■ Set problem ■
Without the pictures, return each record as it appears.

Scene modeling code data
•••

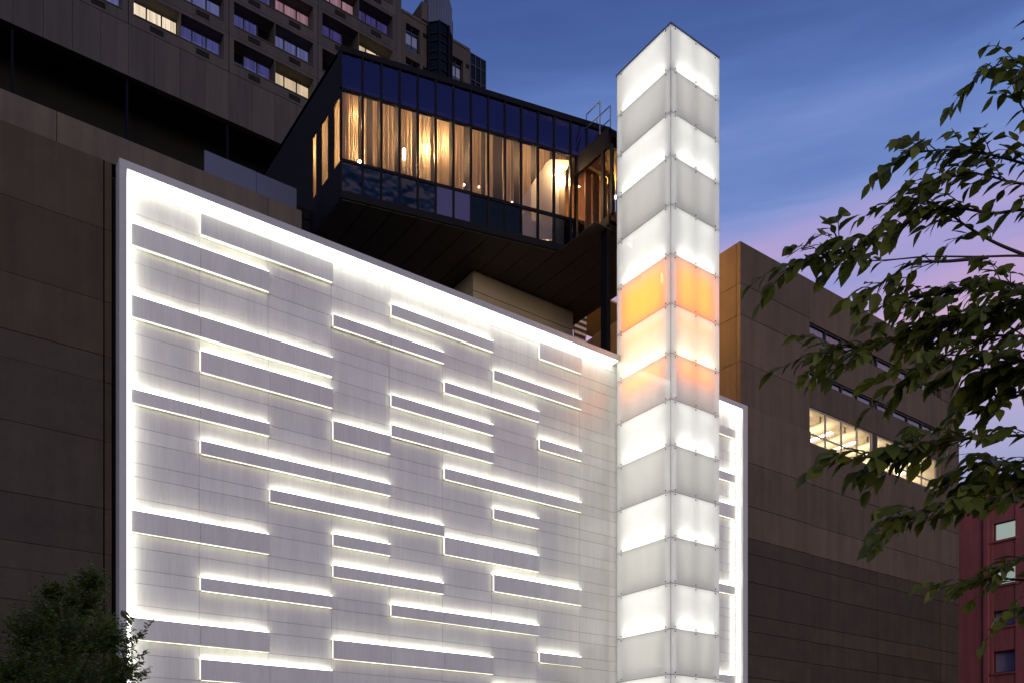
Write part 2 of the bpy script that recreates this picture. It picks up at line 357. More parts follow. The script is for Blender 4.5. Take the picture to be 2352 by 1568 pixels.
for i in range(len(tz)-1):
    zt, zb = tz[i], tz[i+1]
    g_ = .007
    pl = MB().box(U0, U0+.018, V0+.020, V1, zb+g_, zt-g_).build('glass_panel', M['t_glass'], tow)
    pr = MB().box(U0, U1, V0, V0+.018, zb+g_, zt-g_).build('glass_panel', M['t_glass'], tow)
    pq = MB().box(U1-.018, U1, V0+.020, V1, zb+g_, zt-g_).build('glass_panel', M['t_glass'], tow)
    for pan, spots in ((pl, [(U0, V0+.23), (U0, V1-.22)]), (pr, [(U0+.2, V0), (U0+1.19, V0), (U1-.2, V0)])):
        for (x, y) in spots:
            for zc in (zb+.075, zt-.075):
                d = Vector((-1,0,0)) if pan is pl else Vector((0,-1,0))
                c = Vector((x, y, zc)); MB().tube([c, c+d*.012, c+d*.022], [.022,.022,.013], 8).build('bolt', M['bolt'], pan)
    ls = [(U0+.21, U0+.27, V0+.30, V1-.28), (U0+.31, (U0+U1)/2-.10, V0+.21, V0+.27), ((U0+U1)/2+.10, U1-.31, V0+.21, V0+.27), (U1-.27, U1-.21, V0+.30, V1-.28)]
    for q, (a, b, c, d) in enumerate(ls):
        if i % 2 == 0:
            MB().box(a, b, c, d, zb+.06, zb+.10).build('lamp_strip', M['t_bright_peach' if i == 6 else 't_bright'], tow)
            MB().box(a, b, c, d, zt-.09, zt-.06).build('lamp_strip', M['t_bright2'], tow)
        else:
            MB().box(a, b, c, d, zt-.09, zt-.06).build('lamp_strip', M['t_dim'], tow)
    for (a, b, c, d) in ((U0+.10, U0+.13, V0+.10, V0+.13), (U0+.10, U0+.13, V1-.12, V1-.09), (U1-.13, U1-.10, V0+.10, V0+.13)):
        MB().box(a, b, c, d, zb+.03, zt-.03).build('corner_lamp', M['t_corner'], tow)
    # light panels on the core, behind the glass
    pm = M['t_peach'] if i == 6 else M['t_pan'] if i % 2 == 0 else M['t_pan_dim']; cu = (U0+U1)/2
    for q, (a, b, c, d) in enumerate(((U0+core-.02, U0+core-.002, V0+.42, V1-.36), (U0+core+.08, cu-.10, V0+core-.02, V0+core-.002), (cu+.10, U1-core-.08, V0+core-.02, V0+core-.002), (U1-core+.002, U1-core+.02, V0+.42, V1-.36))):
        zlo, zhi = zb+.2, zt-.2
        if i == 5:
            MB().box(a, b, c, d, zlo-.1, zhi).build('light_panel', M['t_orange'], tow); continue
        if i == 7:
            MB().box(a, b, c, d, zlo+.75, zhi+.1).build('light_panel', M['t_orange'], tow)
            zhi = zlo+.65
        if i == 6:
            MB().box(a, b, c, d, zhi-.3, zhi).build('light_panel', M['t_orange'], tow); zhi -= .35
        MB().box(a, b, c, d, zlo, zhi).build('light_panel', pm, tow)

# ------------------------------------------------------------------ concrete podium on the left
PV = VF + .30
pod = thing('concrete_podium', 'dark brown concrete building with wide panel joints left of the white facade', 'building', (0, PV, 0))
MB().box(-14, 9.6, PV+.2, 62, 0, 17.0).build('body', M['black_void'], pod)
zs = [17.25] + [onV(0, y, PV).z for y in (443.8, 619.8, 751.5, 816.2, 960, 1124.5, 1236, 1299.7, 1371.4, 1474.9)]
while zs[-1] > 1.4: zs.append(zs[-1] - .85)
zs.append(.14)
for i in range(len(zs)-1):
    for (a, b) in ((-14, -5), (-5, 4.47), (4.49, 4.66)):
        m = M['conc_L'] if i < 3 else M['conc_granite']
        MB().box(a+.008, b-.008, PV+random.uniform(-.006,.006), PV+.19, zs[i+1]+.006, zs[i]-.006).build('panel', m, pod)
xj = onV(130, 400, PV+.05).x
for (a, b) in ((-14, xj-5.2), (xj-5.2, xj), (xj, xj+5.2), (xj+5.2, 9.62)):
    MB().box(a+.008, b-.008, PV+.04, PV+.55, 17.262, 18.0).build('parapet', M['conc_parapet'], pod)
MB().box(9.3, 9.62, PV+.56, 60, 17.262, 17.99).build('parapet', M['conc_parapet'], pod)
MB().box(9.62, 28.2, WALL+.12, 62, 0, 16.9).build('roof_deck', M['conc_parapet'], pod)

# blue and dark screens standing on the roof behind the parapet
p0 = onV(470, 345, 30); p1 = onV(681, 450, 30); p2 = onV(752, 470, 30)
scr = thing('roof_screen', 'plain blue grey metal screen standing on the roof behind the parapet', 'screen', (p0.x, 30, 16.9))
mid = (p0.x+p1.x)/2 + .15
MB().box(p0.x, mid-.008, 30, 30.06, 16.9, p0.z).build('sheet', M['blue_metal'], scr)
MB().box(mid+.008, p1.x, 30, 30.06, 16.9, p0.z-.01).build('sheet', M['blue_metal'], scr)
MB().box(p0.x, p1.x, 30.07, 30.12, 17.2, 17.3).build('rail', M['dark_metal'], scr)
scr2 = thing('louvre_screen', 'dark brown louvred screen between the blue screen and the glass bar', 'screen', (p1.x, 30.2, 16.9))
for i in range(14):
    MB().box(p1.x+.03, p2.x, 30.2, 30.28, 17.0+i*.42, 17.36+i*.42).build('slat', M['dark_metal'], scr2)
MB().box(p2.x-.06, p2.x+.16, 30.1, 30.19, 16.9, p0.z-.6).build('post', M['conc_parapet'], scr2)

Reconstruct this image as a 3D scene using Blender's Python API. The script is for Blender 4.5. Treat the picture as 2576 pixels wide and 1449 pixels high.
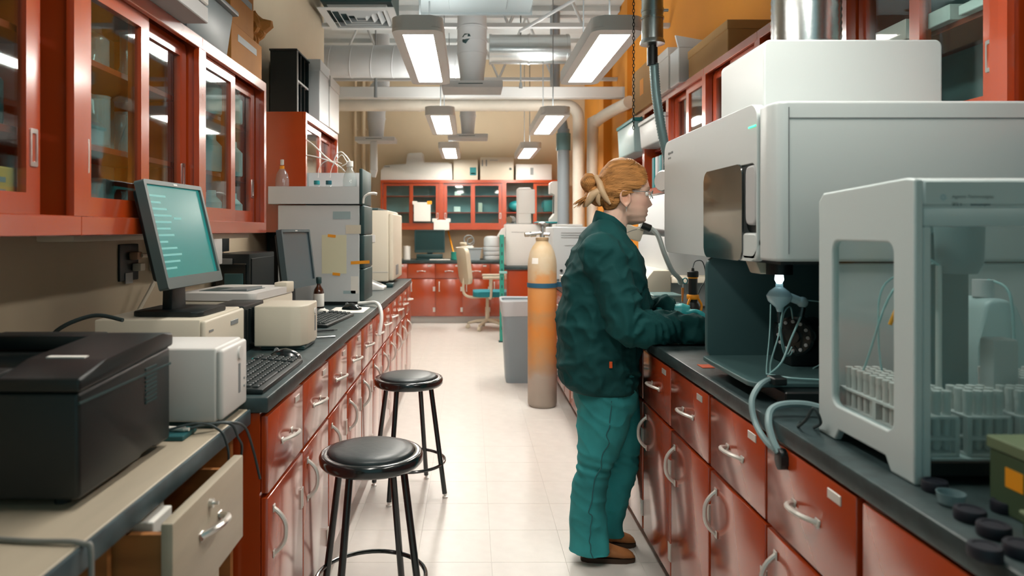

•••

■ Expected answer ■
Write part 2 of the bpy script that recreates this picture. It picks up at line 357. More parts follow. The script is for Blender 4.5. Take the picture to be 2352 by 1568 pixels.
for i in range(len(tz)-1):
    zt, zb = tz[i], tz[i+1]
    g_ = .007
    pl = MB().box(U0, U0+.018, V0+.020, V1, zb+g_, zt-g_).build('glass_panel', M['t_glass'], tow)
    pr = MB().box(U0, U1, V0, V0+.018, zb+g_, zt-g_).build('glass_panel', M['t_glass'], tow)
    pq = MB().box(U1-.018, U1, V0+.020, V1, zb+g_, zt-g_).build('glass_panel', M['t_glass'], tow)
    for pan, spots in ((pl, [(U0, V0+.23), (U0, V1-.22)]), (pr, [(U0+.2, V0), (U0+1.19, V0), (U1-.2, V0)])):
        for (x, y) in spots:
            for zc in (zb+.075, zt-.075):
                d = Vector((-1,0,0)) if pan is pl else Vector((0,-1,0))
                c = Vector((x, y, zc)); MB().tube([c, c+d*.012, c+d*.022], [.022,.022,.013], 8).build('bolt', M['bolt'], pan)
    ls = [(U0+.21, U0+.27, V0+.30, V1-.28), (U0+.31, (U0+U1)/2-.10, V0+.21, V0+.27), ((U0+U1)/2+.10, U1-.31, V0+.21, V0+.27), (U1-.27, U1-.21, V0+.30, V1-.28)]
    for q, (a, b, c, d) in enumerate(ls):
        if i % 2 == 0:
            MB().box(a, b, c, d, zb+.06, zb+.10).build('lamp_strip', M['t_bright_peach' if i == 6 else 't_bright'], tow)
            MB().box(a, b, c, d, zt-.09, zt-.06).build('lamp_strip', M['t_bright2'], tow)
        else:
            MB().box(a, b, c, d, zt-.09, zt-.06).build('lamp_strip', M['t_dim'], tow)
    for (a, b, c, d) in ((U0+.10, U0+.13, V0+.10, V0+.13), (U0+.10, U0+.13, V1-.12, V1-.09), (U1-.13, U1-.10, V0+.10, V0+.13)):
        MB().box(a, b, c, d, zb+.03, zt-.03).build('corner_lamp', M['t_corner'], tow)
    # light panels on the core, behind the glass
    pm = M['t_peach'] if i == 6 else M['t_pan'] if i % 2 == 0 else M['t_pan_dim']; cu = (U0+U1)/2
    for q, (a, b, c, d) in enumerate(((U0+core-.02, U0+core-.002, V0+.42, V1-.36), (U0+core+.08, cu-.10, V0+core-.02, V0+core-.002), (cu+.10, U1-core-.08, V0+core-.02, V0+core-.002), (U1-core+.002, U1-core+.02, V0+.42, V1-.36))):
        zlo, zhi = zb+.2, zt-.2
        if i == 5:
            MB().box(a, b, c, d, zlo-.1, zhi).build('light_panel', M['t_orange'], tow); continue
        if i == 7:
            MB().box(a, b, c, d, zlo+.75, zhi+.1).build('light_panel', M['t_orange'], tow)
            zhi = zlo+.65
        if i == 6:
            MB().box(a, b, c, d, zhi-.3, zhi).build('light_panel', M['t_orange'], tow); zhi -= .35
        MB().box(a, b, c, d, zlo, zhi).build('light_panel', pm, tow)

# ------------------------------------------------------------------ concrete podium on the left
PV = VF + .30
pod = thing('concrete_podium', 'dark brown concrete building with wide panel joints left of the white facade', 'building', (0, PV, 0))
MB().box(-14, 9.6, PV+.2, 62, 0, 17.0).build('body', M['black_void'], pod)
zs = [17.25] + [onV(0, y, PV).z for y in (443.8, 619.8, 751.5, 816.2, 960, 1124.5, 1236, 1299.7, 1371.4, 1474.9)]
while zs[-1] > 1.4: zs.append(zs[-1] - .85)
zs.append(.14)
for i in range(len(zs)-1):
    for (a, b) in ((-14, -5), (-5, 4.47), (4.49, 4.66)):
        m = M['conc_L'] if i < 3 else M['conc_granite']
        MB().box(a+.008, b-.008, PV+random.uniform(-.006,.006), PV+.19, zs[i+1]+.006, zs[i]-.006).build('panel', m, pod)
xj = onV(130, 400, PV+.05).x
for (a, b) in ((-14, xj-5.2), (xj-5.2, xj), (xj, xj+5.2), (xj+5.2, 9.62)):
    MB().box(a+.008, b-.008, PV+.04, PV+.55, 17.262, 18.0).build('parapet', M['conc_parapet'], pod)
MB().box(9.3, 9.62, PV+.56, 60, 17.262, 17.99).build('parapet', M['conc_parapet'], pod)
MB().box(9.62, 28.2, WALL+.12, 62, 0, 16.9).build('roof_deck', M['conc_parapet'], pod)

# blue and dark screens standing on the roof behind the parapet
p0 = onV(470, 345, 30); p1 = onV(681, 450, 30); p2 = onV(752, 470, 30)
scr = thing('roof_screen', 'plain blue grey metal screen standing on the roof behind the parapet', 'screen', (p0.x, 30, 16.9))
mid = (p0.x+p1.x)/2 + .15
MB().box(p0.x, mid-.008, 30, 30.06, 16.9, p0.z).build('sheet', M['blue_metal'], scr)
MB().box(mid+.008, p1.x, 30, 30.06, 16.9, p0.z-.01).build('sheet', M['blue_metal'], scr)
MB().box(p0.x, p1.x, 30.07, 30.12, 17.2, 17.3).build('rail', M['dark_metal'], scr)
scr2 = thing('louvre_screen', 'dark brown louvred screen between the blue screen and the glass bar', 'screen', (p1.x, 30.2, 16.9))
for i in range(14):
    MB().box(p1.x+.03, p2.x, 30.2, 30.28, 17.0+i*.42, 17.36+i*.42).build('slat', M['dark_metal'], scr2)
MB().box(p2.x-.06, p2.x+.16, 30.1, 30.19, 16.9, p0.z-.6).build('post', M['conc_parapet'], scr2)

Reconstruct this image as a 3D scene using Blender's Python API. The script is for Blender 4.5. Treat the picture as 2576 pixels wide and 1449 pixels high.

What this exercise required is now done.